Even better than a tax haven.

And it doesn’t look as bad! Anyway, that’s one piece of the puzzle that’s been left out. So not only do those studies miss that shift in an unexpected direction, the shift they do measure, from high-tax to low-tax countries, seems smaller because it’s really a net effect. When we included unprofitable affiliates in our analysis, we found that the amount of income shifted in response to a change in tax incentive — what we call the tax elasticity — nearly doubled.

Wow.

Yeah. It means prior studies may have understated income shifting by as much as 50%. In our European sample, instead of $54 billion being moved, we find that it’s more like $99 billion. At the very least, the estimates in prior studies should be considered a lower bound. Also, the elasticity is important for policy, because it tells us that a change in the tax code could have a bigger effect on the tax base than previously thought. Say, for example, a country raises its tax rate, hoping to generate more revenue; you could get enough outward income shifting that tax revenue actually goes down. In a global economy, the corporate tax base is a very leaky vessel!

Is there anything we can do to plug the leaks?

We can’t stop income shifting.

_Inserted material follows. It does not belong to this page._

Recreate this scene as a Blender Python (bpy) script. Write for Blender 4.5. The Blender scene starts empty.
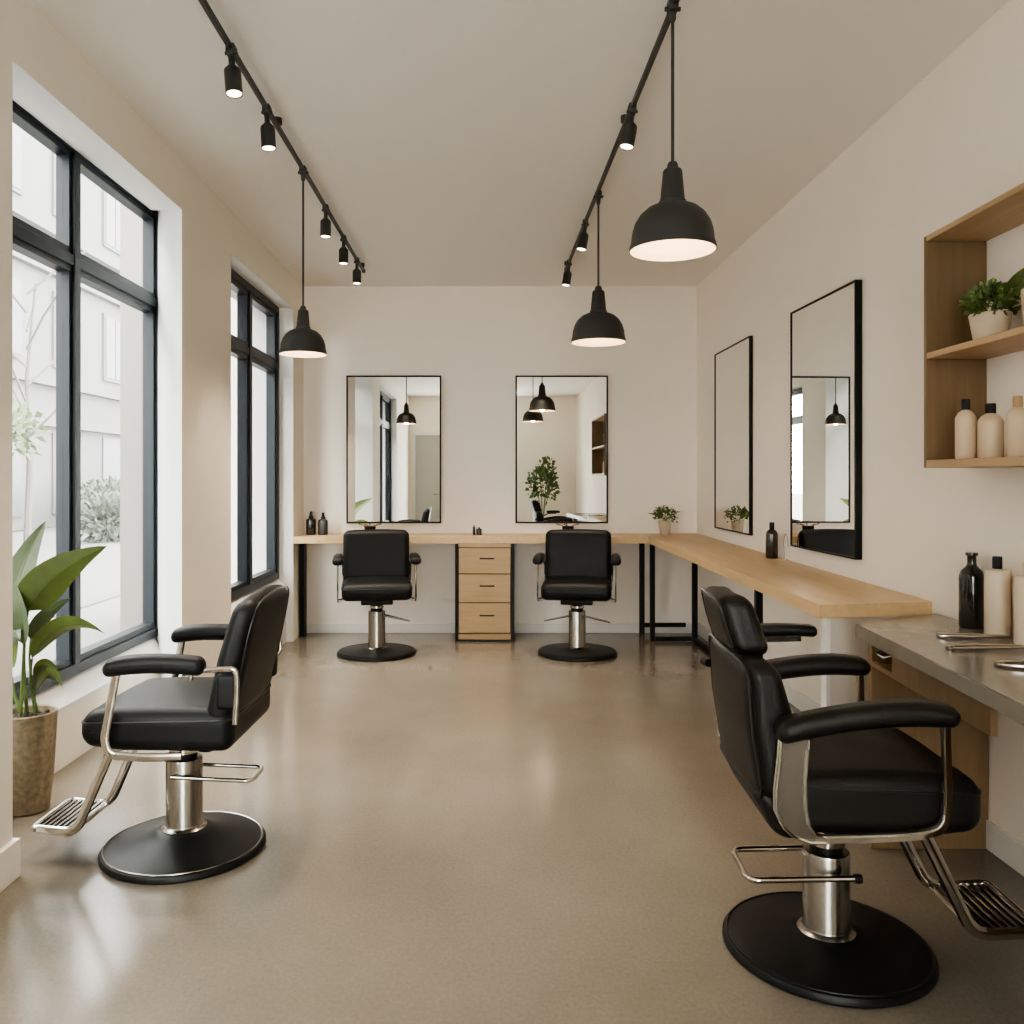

Until we have some broad tax reform in the U.S. and change the incentives, it’ll continue. And it’s distorting business decisions. All that cash is sitting idle overseas, and companies can’t bring it home to reinvest or pay dividends unless they pay the taxes they already tried to avoid. Some are clearly banking on the hope that the government will give in and declare a tax repatriation holiday. But then it would start all over again.

How has your perspective changed since you left industry? Is there anything you’ve learned in your research that’s surprised you?

I worked for some of the largest multinationals, so I knew all the tricks, but I wasn’t sure how much of this was going on in the broader economy. At the time there were plenty of midsize firms that didn’t even know what transfer pricing was, and we helped some just to become compliant. But companies were learning by watching, and more and more of them began using their foreign subsidiaries as part of proactive tax planning strategies. So I’ve been trying to find out, is this how the average business operates now? And the answer, for better or worse, appears to be yes.